• **Work required**: Only the lines from the start of the data through the line containing "part('vent_marks', bm, SLOT, i_, bevel=0)" should be written out, exactly as they are, with both ends included and the pictures left out.

-- Start of Source data --

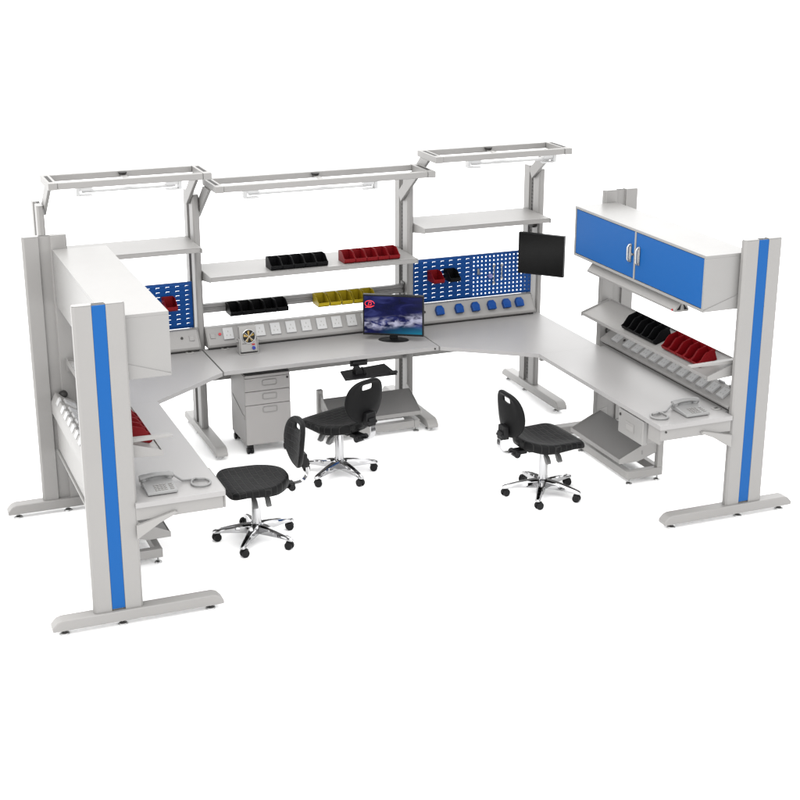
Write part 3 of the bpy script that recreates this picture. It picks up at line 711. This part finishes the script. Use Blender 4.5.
# front face is slightly tipped back: helper for points on it
def fp(x, z, k=0.):
    y = -.57+(z-.768)/(.955-.768)*.035
    return (x, y-k, z)
bm = NB(); n = 32; cz = .883; cx = 1.441
ring = lambda rr, k: [bm.verts.new(fp(cx+rr*math.cos(2*math.pi*i/n), cz+rr*math.sin(2*math.pi*i/n), k)) for i in range(n)]
loft(bm, [ring(.046, .0005), ring(.046, .0015), ring(.001, .0015)]); part('fan_mouth', bm, BLACK, i_, bevel=0)
bm = NB()
for a in range(5):
    t = a*2*math.pi/5+.3
    v = [bm.verts.new(fp(cx+rr*math.cos(t+dt), cz+rr*math.sin(t+dt), kk)) for rr, dt, kk in ((.008, -.4, .003), (.042, -.16, .002), (.042, .28, .006), (.008, .6, .006))]
    face(bm, v)
cyl(bm, fp(cx, cz, .002), fp(cx, cz, .008), .011, n=16)
part('fan_blades', bm, GOLD, i_, bevel=0)
bm = NB(); tube(bm, [fp(cx+.05*math.cos(2*math.pi*i/n), cz+.05*math.sin(2*math.pi*i/n), .003) for i in range(n+1)], .0032, 6)
for t in (.8, .8+math.pi/2): tube(bm, [fp(cx+.05*math.cos(t), cz+.05*math.sin(t), .010), fp(cx-.05*math.cos(t), cz-.05*math.sin(t), .010)], .0022, 6)
part('guard', bm, STEEL, i_, bevel=0)
bm = NB(); cyl(bm, fp(1.472, .797, .0005), fp(1.472, .797, .012), .0125, n=18); part('speed_knob', bm, BLUED, i_, bevel=.001)
bm = NB(); box(bm, 1.460, 1.484, fp(0, .822)[1]-.004, fp(0, .822)[1]+.003, .817, .827); part('switch', bm, REDD, i_, bevel=.0005)
bm = NB(); 
for zz in (.828, .833): box(bm, 1.385, 1.415, fp(0, zz)[1]-.0012, fp(0, zz)[1]+.003, zz, zz+.002)
part('vent_marks', bm, SLOT, i_, bevel=0)

# ------------------------------------------------------------------ telephones
def phone(loc, flip, label):
    t = thing('telephone', label, 'telephone', (0, 0, 0), 'corded desk phones')
    bm = NB(); prism(bm, [(-.10, .004), (.10, .004), (.10, .040), (.075, .043), (.03, .034), (-.095, .022)], 'x', -.088, .088); b_ = part('base', bm, PHONE, t, bevel=.005, seg=3)
    bm = NB(); up = Vector((0, .125, .012)).normalized(); nn = Vector((0, -.012, .125)).normalized()
    def key(x, e, w, h, th=.004):
        o = Vector((0, -.095, .0222))
        vs = []
        for k_ in (0.0003, th):
            for sx, sy in ((-1, -1), (1, -1), (1, 1), (-1, 1)): vs.append(bm.verts.new(o+Vector((x+sx*w/2, 0, 0))+up*(e+sy*h/2)+nn*k_))
        for q in ((4,5,6,7),(0,1,5,4),(1,2,6,5),(2,3,7,6),(3,0,4,7)): face(bm, [vs[i] for i in q])
    for i in range(4):
        for j in range(4): key(-.030+.019*i, .018+.021*j, .012, .011)
    for j in range(4): key(.062, .018+.021*j, .022, .007)
    part('keypad', bm, GREY, b_, bevel=0)
    bm = NB(); zs = .040; P_ = []
    for i in range(15):
        u = -1+2*i/14; P_.append((u*.098, .066, zs+.013*(1-u*u)+.012))
    tube(bm, P_, [.019 if abs(-1+2*i/14) < .6 else .0225 for i in range(15)], 12, flat=.8)
    for s in (-1, 1): cyl(bm, (s*.078, .066, .036), (s*.080, .066, .060), .023, .022, n=18)
    part('handset', bm, PHONE, t, bevel=.002)
    # coiled cord lying in a loop
    s = -1 if flip else 1
    path = [Vector((s*.10, .066, .050)), Vector((s*.125, .06, .03)), Vector((s*.15, .055, .010)), Vector((s*.19, .05, .009)), Vector((s*.23, .045, .009))]
    cc = Vector((s*.245, -.012, .009))
    for i in range(22): 
        t_ = R(115-i*17.5); path.append(cc+Vector((s*.055*math.cos(t_)*1.0, .060*math.sin(t_), .0+.006*(i > 18))))
    path += [cc+Vector((s*-.005, .03, .012)), cc+Vector((s*.035, .025, .009))]
    dense = []
    for a, b2 in zip(path, path[1:]):
        kk = max(2, int((b2-a).length/.0030))
        dense += [a.lerp(b2, j/kk) for j in range(kk)]
    bm = NB(); tube(bm, dense, [.0072 if i % 2 else .0056 for i in range(len(dense))], 8); part('coiled_cord', bm, PHONE, t, bevel=0)
    bm = NB()
    for x in (-.07, .07):
        for y in (-.08, .08): cyl(bm, (x, y, .0005), (x, y, .004), .009, n=10)
    part('rubber_feet', bm, DARK, b_, bevel=0)
    t.location = loc
phone((3.785, -2.925, .75), True, 'grey corded phone on the right side worktop, cord looped to its left')
phone((.200, -2.925, .75), False, 'grey corded phone on the left side worktop, cord looped to its right')

# ------------------------------------------------------------------ chairs
def make_chair(base_rot):
    """local: faces +X, hub at origin"""
    t = thing('work_chair', '', 'chair', (0, 0, 0), 'black moulded work chairs on chrome five-star bases')
    # base: hub with five legs, one chrome casting
    bm = NB(); lathe(bm, [(.0, .072), (.034, .072), (.042, .085), (.040, .118), (.031, .128), (.0, .128)], (0, 0, 0), 28)
    for i in range(5):
        a = base_rot+i*2*math.pi/5; d = Vector((math.cos(a), math.sin(a), 0)); sd = Vector((-d.y, d.x, 0)); rings = []
        for rr, zt, zb, w in ((.025, .124, .064, .031), (.06, .123, .064, .030), (.11, .117, .066, .027), (.17, .107, .066, .023), (.23, .094, .064, .020), (.272, .084, .060, .018), (.290, .076, .060, .013)):
            c = d*rr; k_ = .6
            rings.append([bm.verts.new(c+sd*(w*x)+Vector((0, 0, z))) for x, z in ((-1, zb), (-1, zt-.012), (-k_, zt), (k_, zt), (1, zt-.012), (1, zb))])
        loft(bm, rings)
    star = part('star_base', bm, CHROME, t, bevel=.002)
    for i in range(5):
        a = base_rot+i*2*math.pi/5; c = Vector((math.cos(a), math.sin(a), 0))*.274
        b2 = a+[1.2, .55, 2.1, .8, 1.7][i]; ax = Vector((math.cos(b2), math.sin(b2), 0)); fw = Vector((-ax.y, ax.x, 0)); w0 = c+fw*.012
        bm = NB(); cyl(bm, c+Vector((0, 0, .058)), c+Vector((0, 0, .066)), .008, n=12)
        for s in (-1, 1): cyl(bm, w0+ax*(s*.0085)+Vector((0, 0, .0275)), w0+ax*(s*.0235)+Vector((0, 0, .0285)), .0285, .0255, n=22)
        pts = [(0, 0)]+[(.0325*math.cos(R(q)), .0325*math.sin(R(q))) for q in range(35, 176, 14)]
        A = [bm.verts.new(w0-ax*.0058+fw*x+Vector((0, 0, .0275+z))) for x, z in pts]; B = [bm.verts.new(w0+ax*.0058+fw*x+Vector((0, 0, .0275+z))) for x, z in pts]
        loft(bm, [A, B])
        part('castor', bm, BLACK, star, bevel=.002)
    bm = NB(); lathe(bm, [(.0, .126), (.0325, .128), (.0305, .30), (.0295, .305), (.0295, .36), (.0, .36)], (0, 0, 0), 28); part('gas_column', bm, CHROME, t, bevel=0)
    # mechanism with levers
    bm = NB(); box(bm, -.15, .09, -.055, .055, .355, .385); box(bm, -.26, -.15, -.035, .035, .345, .378); cyl(bm, (-.235, -.055, .352), (-.235, .055, .352), .024, n=20)
    mech = part('mechanism', bm, BLACK, t, bevel=.006)
    for x in (.045, -.045):
      for sy in (-1, 1):
        bm = NB(); tube(bm, [(x, sy*.05, .36), (x, sy*.085, .350), (x, sy*.115, .338)], .006, 8)
        prism(bm, [(sy*.10, .350), (sy*.135, .334), (sy*.158, .300), (sy*.150, .288), (sy*.128, .290), (sy*.098, .332)], 'x', x-.016, x+.016)
        part('lever', bm, LEVER, mech, bevel=.003)
    # seat
    def outline(s=1., n=64):
        o = []
        for i in range(n):
            a = 2*math.pi*i/n; cs, sn = math.cos(a), math.sin(a)
            e = .30 if cs > 0 else .85
            x = (.215 if cs > 0 else .225)*math.copysign(abs(cs)**e, cs); y = math.copysign(abs(sn)**(.48 if cs > 0 else .8), sn)
            wd = .233+.012*x/.2 if x > 0 else .233*(1-.18*(x/.225)**2)
            o.append((x*s+(1-s)*.0, y*wd*s))
        return o
    bm = NB(); rings = []
    for s, z in ((.80, .000), (.93, .001), (.985, .008), (1., .020), (.994, .034), (.968, .044), (.91, .048), (.78, .044), (.55, .037), (.3, .033), (.12, .032)):
        ring = []
        for x, y in outline(s):
            zz = z
            if z > 0: zz += -.022*max(0, (x-.10)/.115)**2 + .016*max(0, -x/.22)**2
            if z < .03: zz += -.022*min(1, max(0, (.10-x)/.2))*(1 if z < .015 else .5)
            ring.append(bm.verts.new((x+.01, y, .398+zz)))
        rings.append(ring)
    loft(bm, rings); part('seat', bm, PU, t, bevel=0, sharp=60)
    # backrest: curved pad with a grip hole near the top
    def bpt(v, z, k):   # v across, z up (0 centre), k thickness outwards (towards -x)
        curve = .035*(v/.17)**2
        return Vector((-.285-.10*z+curve-k*1.0, v, .645+z))
    def bout(n=72):
        o = []
        for i in range(n):
            a = 2*math.pi*i/n; cs, sn = math.cos(a), math.sin(a)
            wv = .172*math.copysign(abs(cs)**.72, cs); z = .165*math.copysign(abs(sn)**(.85 if sn > 0 else .74), sn)
            wv *= 1-.30*max(0, -z/.165)**1.6
            o.append((wv, z))
        return o
    O = bout(); n = len(O)
    hole = [(.050*math.copysign(abs(math.cos(2*math.pi*i/n))**.4, math.cos(2*math.pi*i/n)), .106+.022*math.copysign(abs(math.sin(2*math.pi*i/n))**.4, math.sin(2*math.pi*i/n))) for i in range(n)]
    bm = NB()
    mid = [((o[0]*.55+h_[0]*.45), (o[1]*.55+h_[1]*.45)) for o, h_ in zip(O, hole)]
    def rg(pts, k, s=1.): return [bm.verts.new(bpt(p[0]*s, p[1]*s, k)) for p in pts]
    R_ = [rg(hole, .0), rg(mid, -.004), rg(O, -.004, .93), rg(O, .002, .985), rg(O, .012, 1.), rg(O, .024, .985), rg(O, .030, .92), rg(mid, .028), rg(hole, .016)]
    loft(bm, R_[:4], cap0=False, cap1=False); loft(bm, R_[3:]+[R_[0]], m=1, cap0=False, cap1=False); bmesh.ops.recalc_face_normals(bm, faces=bm.faces)
    part('backrest', bm, [PUB, BLACKP], t, bevel=0, sharp=60)
    bm = NB(); prism(bm, [(-.05, .478), (.05, .478), (.042, .57), (-.042, .57)], 'x', -.345, -.305); box(bm, -.36, -.33, -.032, .032, .472, .53); cyl(bm, (-.347, -.045, .50), (-.347, .045, .50), .014, n=16)
    part('back_bracket', bm, BLACK, t, bevel=.006)
    bm = NB(); pts = [(-.20, .362), (-.25, .360), (-.30, .364), (-.335, .380), (-.355, .41), (-.358, .44), (-.353, .485)]
    rings = []
    for i, (x, z) in enumerate(pts):
        a = Vector(pts[max(i-1, 0)]); b2 = Vector(pts[min(i+1, len(pts)-1)]); d = (b2-a).normalized(); nrm = Vector((-d.y, d.x))*.006
        rings.append([bm.verts.new((x+s1*nrm.x, s2*.024, z+s1*nrm.y)) for s1, s2 in ((-1, -1), (1, -1), (1, 1), (-1, 1))])
    loft(bm, rings); part('back_spring', bm, CHROME, t, bevel=.002)
    return t
def place_chair(x, y, face_deg, star_deg, label):
    t = make_chair(R(star_deg-face_deg)); t['label'] = label
    t.location = (x, y, 0); t.rotation_euler = (0, 0, R(face_deg))
place_chair(.977, -2.224, 180, 18, 'black moulded chair facing the left side bench, its backrest edge-on')
place_chair(1.866, -1.345, 112, -3, 'black moulded chair pulled up to the centre bench below the keyboard tray')
place_chair(3.068, -2.227, 3, 20, 'black moulded chair facing the right side bench, with its back to the camera left')

# ------------------------------------------------------------------ light
w = bpy.data.worlds.new('World'); sc.world = w; w.use_nodes = True
bg = w.node_tree.nodes['Background']; bg.inputs[0].default_value = (1, 1, 1, 1); bg.inputs[1].default_value = 3.05
def area(name, loc, tgt, size, power):
    L = bpy.data.lights.new(name, 'AREA'); L.shape = 'SQUARE'; L.size = size; L.energy = power; L.color = (1, .985, .96)
    o = bpy.data.objects.new(name, L); COL.objects.link(o); o.location = loc
    o.rotation_euler = (Vector(tgt)-Vector(loc)).to_track_quat('-Z', 'Y').to_euler()
area('studio_softbox', (-1.0, -4.0, 6.8), (1.8, -1.6, 0), 6., 480)

# ------------------------------------------------------------------ camera
cam = bpy.data.cameras.new('camera'); co = bpy.data.objects.new('camera', cam); COL.objects.link(co)
co.location = (-1.459, -10.789, 4.008); co.rotation_euler = (R(90-18.923), 0, R(-21.914))
cam.sensor_width = 36; cam.lens = 1474.258*36/800; cam.clip_end = 500; cam.clip_start = .1
sc.camera = co
vs = sc.view_settings; vs.view_transform = 'Standard'; vs.look = 'None'; vs.exposure = 0; vs.gamma = 1
sc.cycles.max_bounces = 8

-- End of Source data --

• **Reply to the exercise**:
Write part 3 of the bpy script that recreates this picture. It picks up at line 711. This part finishes the script. Use Blender 4.5.
# front face is slightly tipped back: helper for points on it
def fp(x, z, k=0.):
    y = -.57+(z-.768)/(.955-.768)*.035
    return (x, y-k, z)
bm = NB(); n = 32; cz = .883; cx = 1.441
ring = lambda rr, k: [bm.verts.new(fp(cx+rr*math.cos(2*math.pi*i/n), cz+rr*math.sin(2*math.pi*i/n), k)) for i in range(n)]
loft(bm, [ring(.046, .0005), ring(.046, .0015), ring(.001, .0015)]); part('fan_mouth', bm, BLACK, i_, bevel=0)
bm = NB()
for a in range(5):
    t = a*2*math.pi/5+.3
    v = [bm.verts.new(fp(cx+rr*math.cos(t+dt), cz+rr*math.sin(t+dt), kk)) for rr, dt, kk in ((.008, -.4, .003), (.042, -.16, .002), (.042, .28, .006), (.008, .6, .006))]
    face(bm, v)
cyl(bm, fp(cx, cz, .002), fp(cx, cz, .008), .011, n=16)
part('fan_blades', bm, GOLD, i_, bevel=0)
bm = NB(); tube(bm, [fp(cx+.05*math.cos(2*math.pi*i/n), cz+.05*math.sin(2*math.pi*i/n), .003) for i in range(n+1)], .0032, 6)
for t in (.8, .8+math.pi/2): tube(bm, [fp(cx+.05*math.cos(t), cz+.05*math.sin(t), .010), fp(cx-.05*math.cos(t), cz-.05*math.sin(t), .010)], .0022, 6)
part('guard', bm, STEEL, i_, bevel=0)
bm = NB(); cyl(bm, fp(1.472, .797, .0005), fp(1.472, .797, .012), .0125, n=18); part('speed_knob', bm, BLUED, i_, bevel=.001)
bm = NB(); box(bm, 1.460, 1.484, fp(0, .822)[1]-.004, fp(0, .822)[1]+.003, .817, .827); part('switch', bm, REDD, i_, bevel=.0005)
bm = NB(); 
for zz in (.828, .833): box(bm, 1.385, 1.415, fp(0, zz)[1]-.0012, fp(0, zz)[1]+.003, zz, zz+.002)
part('vent_marks', bm, SLOT, i_, bevel=0)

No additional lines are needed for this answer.